すっかり長くなってしまったのだが、最後に作家の梨木香歩さんのことを。梨木さんには、辞典部時代のつながりを辿ってお目にかかることができた。最初にご執筆いただいたのは岩波ブックレット『「秘密の花園」ノート』だった。作家さんとのお付き合いの作法など何も知らず、とにかく綺麗な小花模様の便箋と封筒を買ってきて、お目にかかってご相談したいと手紙を書いてお送りした。
梨木さんは、この世界を正確に捉え、あらゆるものを正確に描くことを目指しておられるように思う。
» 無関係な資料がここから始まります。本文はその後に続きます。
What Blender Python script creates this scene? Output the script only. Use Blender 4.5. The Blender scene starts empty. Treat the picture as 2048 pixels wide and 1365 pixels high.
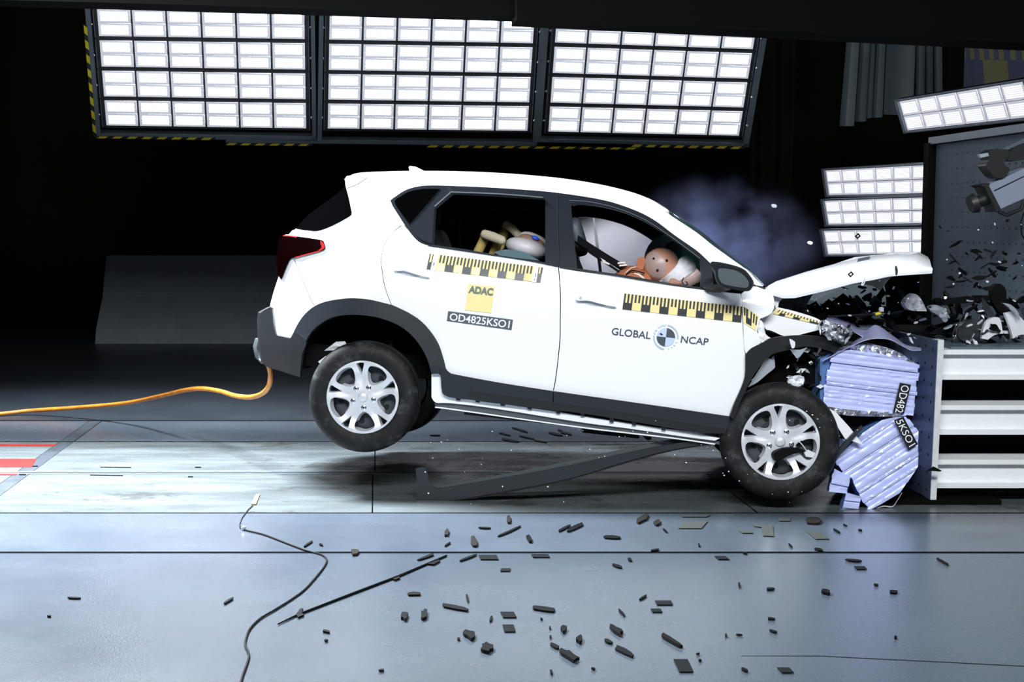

結果として、ごくごく小さな植物、動物、そして「海うそ」(蜃気楼)までもが高精細で浮かび上がる。書き下ろしの文芸作品『海うそ』は、そうした梨木さんの精緻な筆で綴られている。その後、コロナ禍のなかで高まる同調圧力に危機感を抱いた梨木さんが、迸るような思いでご執筆くださった『ほんとうのリーダーのみつけかた』を経て、現在は、梨木さん原作、樹村みのりさん漫画『僕は、そして僕たちはどう生きるか』のウェブ連載を続けている。
次にバトンをお渡しするのは、有斐閣の松井智恵子さんです。松井さんは『挑戦するフェミニズム』をはじめ、重要な(そしてたいへんそうな!)本を着実に手掛けられ、尊敬の念を抱いてきました。大沢真理さんの名著『生活保障のガバナンス』も松井さんのご担当。会社がご近所同士なのですが、なかなかお話しする機会もないため、この連載をきっかけにご縁をつなぐことができたら、と思いました。近くのコンビニで私がスポーツ紙を買っているところを目撃されたようなのですが、今度はお声をかけてください!